- Exercise instructions
Give back exactly the lines from the start of the listing to the line containing "ebox(-1.0, 1.4, 4, 6, 58, 61.9, 'chimney', 'parl');", inclusive, and nothing beyond them.

- Listed records

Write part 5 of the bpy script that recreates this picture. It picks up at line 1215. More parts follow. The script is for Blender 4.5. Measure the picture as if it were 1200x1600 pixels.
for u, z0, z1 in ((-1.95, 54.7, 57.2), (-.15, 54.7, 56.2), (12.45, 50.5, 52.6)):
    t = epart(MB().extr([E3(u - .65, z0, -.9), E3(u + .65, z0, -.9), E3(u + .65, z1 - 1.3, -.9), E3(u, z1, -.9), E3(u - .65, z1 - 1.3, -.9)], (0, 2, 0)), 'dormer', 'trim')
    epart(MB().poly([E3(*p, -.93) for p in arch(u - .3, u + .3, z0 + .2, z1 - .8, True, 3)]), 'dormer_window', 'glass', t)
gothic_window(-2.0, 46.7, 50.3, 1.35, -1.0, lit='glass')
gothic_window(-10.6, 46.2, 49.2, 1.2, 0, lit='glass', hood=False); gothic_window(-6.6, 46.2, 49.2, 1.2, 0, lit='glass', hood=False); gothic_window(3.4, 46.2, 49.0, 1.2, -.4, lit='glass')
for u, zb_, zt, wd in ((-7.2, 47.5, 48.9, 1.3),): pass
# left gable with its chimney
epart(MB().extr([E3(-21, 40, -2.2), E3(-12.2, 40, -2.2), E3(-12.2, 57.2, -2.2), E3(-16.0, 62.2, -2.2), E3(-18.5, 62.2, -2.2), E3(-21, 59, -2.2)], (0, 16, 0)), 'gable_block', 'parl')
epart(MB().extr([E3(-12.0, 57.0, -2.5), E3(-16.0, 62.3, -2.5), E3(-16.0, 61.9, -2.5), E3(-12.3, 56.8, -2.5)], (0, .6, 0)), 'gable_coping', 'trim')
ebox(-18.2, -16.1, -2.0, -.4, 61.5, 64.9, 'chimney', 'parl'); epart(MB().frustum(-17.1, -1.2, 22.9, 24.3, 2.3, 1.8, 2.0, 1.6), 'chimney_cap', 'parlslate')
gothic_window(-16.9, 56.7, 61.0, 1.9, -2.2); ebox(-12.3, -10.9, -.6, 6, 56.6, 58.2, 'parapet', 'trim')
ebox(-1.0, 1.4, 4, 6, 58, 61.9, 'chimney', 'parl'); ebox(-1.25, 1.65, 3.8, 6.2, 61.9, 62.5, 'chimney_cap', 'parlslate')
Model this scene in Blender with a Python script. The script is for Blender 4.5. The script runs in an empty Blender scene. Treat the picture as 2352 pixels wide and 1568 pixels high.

- Complete answer
Write part 5 of the bpy script that recreates this picture. It picks up at line 1215. More parts follow. The script is for Blender 4.5. Measure the picture as if it were 1200x1600 pixels.
for u, z0, z1 in ((-1.95, 54.7, 57.2), (-.15, 54.7, 56.2), (12.45, 50.5, 52.6)):
    t = epart(MB().extr([E3(u - .65, z0, -.9), E3(u + .65, z0, -.9), E3(u + .65, z1 - 1.3, -.9), E3(u, z1, -.9), E3(u - .65, z1 - 1.3, -.9)], (0, 2, 0)), 'dormer', 'trim')
    epart(MB().poly([E3(*p, -.93) for p in arch(u - .3, u + .3, z0 + .2, z1 - .8, True, 3)]), 'dormer_window', 'glass', t)
gothic_window(-2.0, 46.7, 50.3, 1.35, -1.0, lit='glass')
gothic_window(-10.6, 46.2, 49.2, 1.2, 0, lit='glass', hood=False); gothic_window(-6.6, 46.2, 49.2, 1.2, 0, lit='glass', hood=False); gothic_window(3.4, 46.2, 49.0, 1.2, -.4, lit='glass')
for u, zb_, zt, wd in ((-7.2, 47.5, 48.9, 1.3),): pass
# left gable with its chimney
epart(MB().extr([E3(-21, 40, -2.2), E3(-12.2, 40, -2.2), E3(-12.2, 57.2, -2.2), E3(-16.0, 62.2, -2.2), E3(-18.5, 62.2, -2.2), E3(-21, 59, -2.2)], (0, 16, 0)), 'gable_block', 'parl')
epart(MB().extr([E3(-12.0, 57.0, -2.5), E3(-16.0, 62.3, -2.5), E3(-16.0, 61.9, -2.5), E3(-12.3, 56.8, -2.5)], (0, .6, 0)), 'gable_coping', 'trim')
ebox(-18.2, -16.1, -2.0, -.4, 61.5, 64.9, 'chimney', 'parl'); epart(MB().frustum(-17.1, -1.2, 22.9, 24.3, 2.3, 1.8, 2.0, 1.6), 'chimney_cap', 'parlslate')
gothic_window(-16.9, 56.7, 61.0, 1.9, -2.2); ebox(-12.3, -10.9, -.6, 6, 56.6, 58.2, 'parapet', 'trim')
ebox(-1.0, 1.4, 4, 6, 58, 61.9, 'chimney', 'parl'); ebox(-1.25, 1.65, 3.8, 6.2, 61.9, 62.5, 'chimney_cap', 'parlslate')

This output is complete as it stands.